Spin control of single electrons is of great interest for future
applications in electronics and spintronics. However, to observe these
phenomena at room temperature it is necessary to confine the electrons
to conductive islands with reduced size, almost atomic. Although
this type of confinement is feasible today, the technological difficulty
is to control independently the different conductive islands separated
by a few nanometers. A goal almost prohibitive.

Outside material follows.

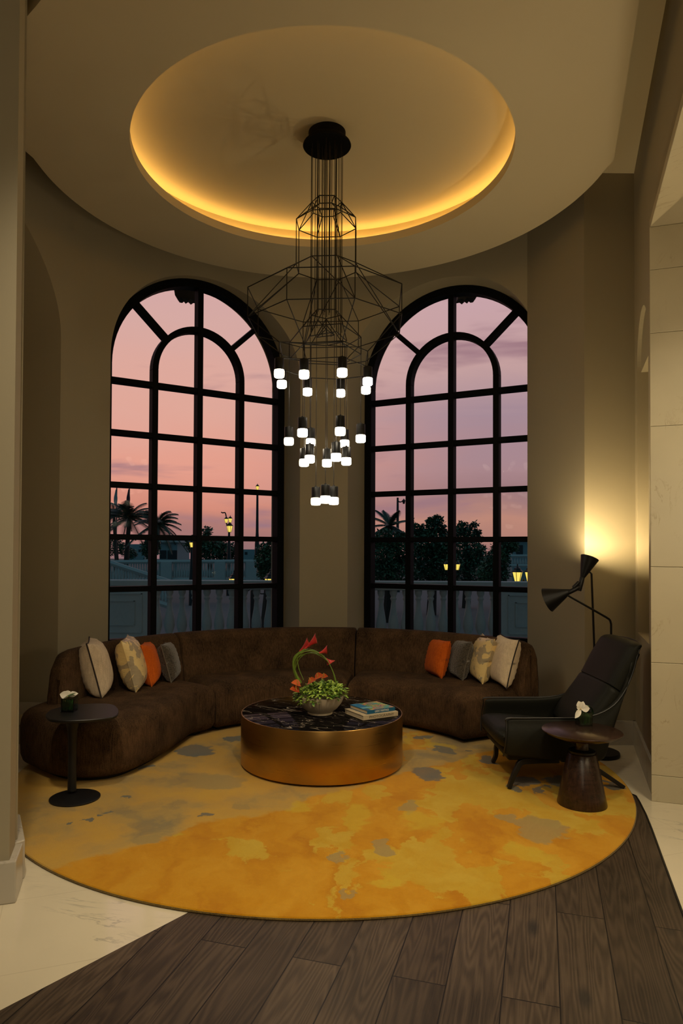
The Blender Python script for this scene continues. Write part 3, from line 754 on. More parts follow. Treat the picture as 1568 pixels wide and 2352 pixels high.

Recently a group of researchers from the NEST laboratory, Institute of
Nanoscience CNR (CnrNano) and Scuola Normale Superiore (SNS),
coordinated by Stefano Roddaro, has shown that it is possible to control
the status of multiple nano-islands without the use of a complex
fabrication of individual nano-electrodes aligned to each island. The authors present
an innovative method that circumvents some of the key technological
difficulties, and which opens a new avenue for the realization of
devices of this type operating at room temperature. An unexpected result
and somewhat counterintuitive. "We used a technique based on the Stark effect" says
Stefano Roddaro, "which allows to influence the quantum states of electrons in different
conductive islands in a different way while
subjecting them to exactly the same external perturbation. This approach
allowed us to observe the phenomenon known as "spin blockade" at 15
degrees Kelvin, so high as never before, and opens the way to push it up all the way to
room temperature". This research was published in
Nature Nanotechnology 9. 949 (2014).